Mitchell Hamline School of Law has been recognized for our enduring commitment to providing access and opportunity in a new Justice & Opportunity Honor Roll in the winter edition of The National Jurist’s preLaw magazine.
“At Mitchell Hamline, modality is not about convenience alone. It is a structural response to who law school has historically excluded—and a deliberate effort to widen the path into the profession without narrowing expectations.”
The Honor Roll goes beyond recognizing the diversity of student populations and places an emphasis on law schools’ mechanisms, including admissions pathways, affordability measures, program design choices, and student-support systems, that foster access to the legal profession. Mitchell Hamline’s “A” honor is “a recognition of meaningful action at a moment when access pathways matter more than ever,” according to the article.
“At Mitchell Hamline School of Law, it is embedded within our mission to provide a rigorous legal education through increasing access to law school and the legal profession. We have been committed to providing opportunity since our founding in 1900, for our law students today, and in exciting and innovative ways as we embrace the future,” said President and Dean Camille M. Davidson about this recognition.
“At Mitchell Hamline School of Law, flexibility is not one option among many—it is the foundation of the institution’s approach to access,” said the article.
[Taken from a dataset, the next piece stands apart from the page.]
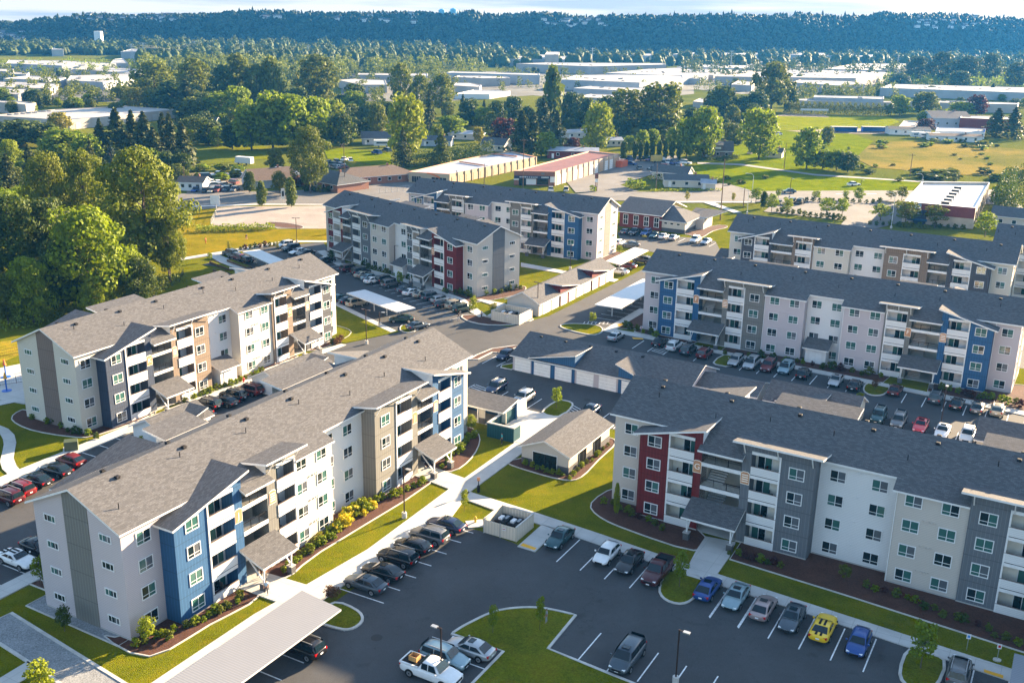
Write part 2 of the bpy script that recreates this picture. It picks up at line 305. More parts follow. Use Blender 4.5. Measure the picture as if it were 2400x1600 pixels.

It highlights Mitchell Hamline’s dedication to access and opportunity throughout our history—from our founding in 1900 as a night law school, St. Paul College of Law, to the introduction of blended learning in 2015, the nation’s first hybrid J.D. at an ABA-approved law school, to having the largest part-time enrollment of any law school in the country today. Regardless of enrollment option, Mitchell Hamline serves a student body with a wide breadth of backgrounds and life experiences and integrates support resources throughout students’ time at law school, including academic advising, career counseling, and bar preparation.